Tegra X1 tablet benchmarks originally appeared in November

nvidia shield tablet x1 gfxbench

Back in November, information appeared on GFXBench of a device labeled “NVIDIA SHIELD X1,” complete with the same basic specifications as the recent FCC listing – an 8-inch display, 1.9GHz Tegra X1 processor, 3GB of RAM, 32GB of internal storage and Android 6.0 Marshmallow. While it is likely that this new FCC filing could be the same device, there is also the possibility that it’s a completely different one.

Meanwhile, some AnTuTu benchmarks surfaced that same month showing the X1 device running at a score of 134,000. This is compared to 103,692 on Samsung's Exynos 8890 and 43,851 on the current quad-core Tegra K1 (Kepler).

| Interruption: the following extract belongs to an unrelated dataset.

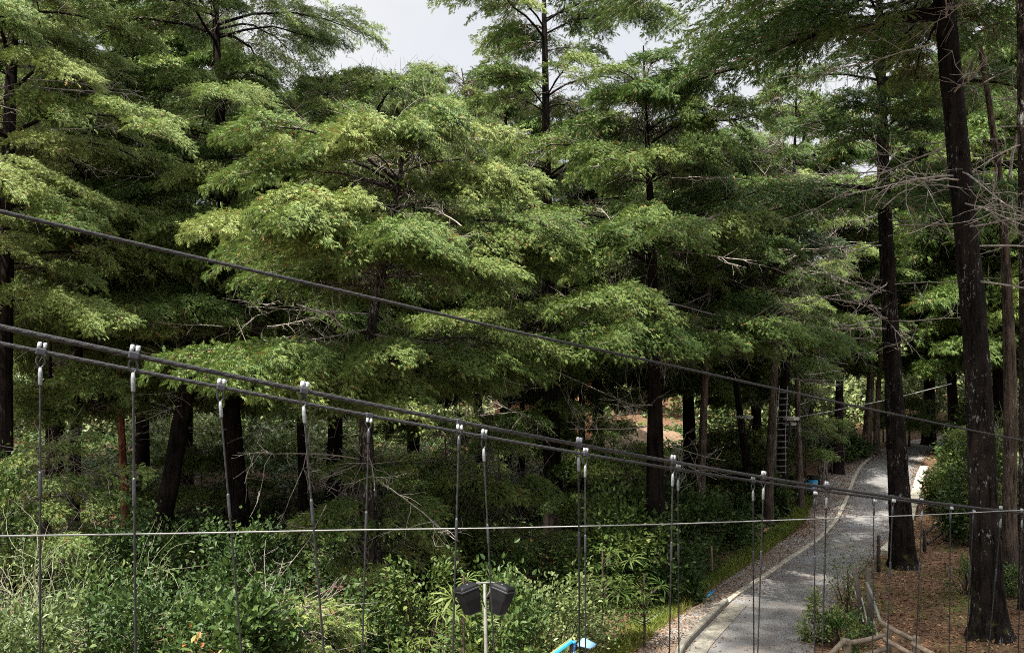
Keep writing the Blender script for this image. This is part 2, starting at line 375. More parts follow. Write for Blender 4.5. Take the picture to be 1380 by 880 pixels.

Nvidia's Tegra X1, codenamed "Erista," is the same 64-bit ARM-based chip featured in the company’s first-generation Shield Android TV media console that launched in May 2015. It is built on a 20nm process and features eight 2GHz CPU cores – four ARM Cortex-A57 cores and four ARM Cortex-A53 cores in a big.LITTLE configuration – along with a 1GHz, 256-core Maxwell-based GM20B GPU and 3GB of RAM. The chip supports up to 4K (3840x2160p) video at 60fps (H.265, H.264, VP9), up to 1.3 gigapixels of camera throughput and Adaptive Scalable Texture Compression, along with DirectX 12 and OpenGL ES 3.1.

The new 8-inch, Tegra X1 Maxwell-based Shield tablet is expected to arrive sometime before the end of the year.